La responsabilité de l’Algérie est engagée. «Un diplomate est représentant officiel de son État. Ses actes officiels, y compris ses interventions publiques, engagent donc l’État qu’il représente. Si un diplomate profère des insultes ou des propos offensants envers un autre pays, ses institutions et ses dirigeants, cela peut être interprété comme une manifestation officielle de la position de son État, même si l’État n’a pas explicitement autorisé ces propos», explique cet expert en diplomatie.

Mieux, «un État a également une responsabilité par omission s’il ne contrôle pas ou ne sanctionne pas les agissements de ses diplomates. Par exemple, si un diplomate profère des insultes et que son État ne prend aucune mesure corrective (ex. rappel du diplomate, excuses officielles), cela peut être perçu comme une tolérance de ses propos, ce qui accentue la responsabilité diplomatique de l’État», apprend-on. Pour l’heure, c’est silence radio à Alger.

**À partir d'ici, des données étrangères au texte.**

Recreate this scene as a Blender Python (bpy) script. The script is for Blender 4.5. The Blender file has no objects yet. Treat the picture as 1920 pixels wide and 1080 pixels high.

La vraie question est donc simple: Washington va-t-il laisser passer un tel affront? Le Liban va-t-il expulser un diplomate qui insulte un chef d’Etat à partir de son sol? L’Algérie, qui tente par tous les moyens de dissimuler l’incident, mise sans doute sur l’oubli. Mais à ce niveau d’irresponsabilité, rien n’est moins sûr.

Car ce qui est sûr, en revanche, c’est que la diplomatie algérienne vient d’atteindre un sommet de bassesse. Quand les chancelleries du monde s’efforcent d’agir avec prudence et finesse, Alger s’illustre dans l’insulte de caniveau. Une diplomatie qui confond tribune internationale et café du commerce, qui préfère l’anathème à l’argument, et qui croit exister en hurlant plus fort que les autres. Bref, une diplomatie au ras du sol, bruyante, vulgaire et pathétiquement insignifiante. Nul doute que là encore, il faudra que l’ambassadeur d’Alger à Washington, Sabri Boukadoum, «achète» un entretien avec un support médiatique américain «ami» et ouvre le chéquier national pour racheter une virginité perdue à la diplomatie de son pays. C’est somme toute la méthode algérienne: montrer sur ses plus grands chevaux avant d’en descendre sur quatre pattes.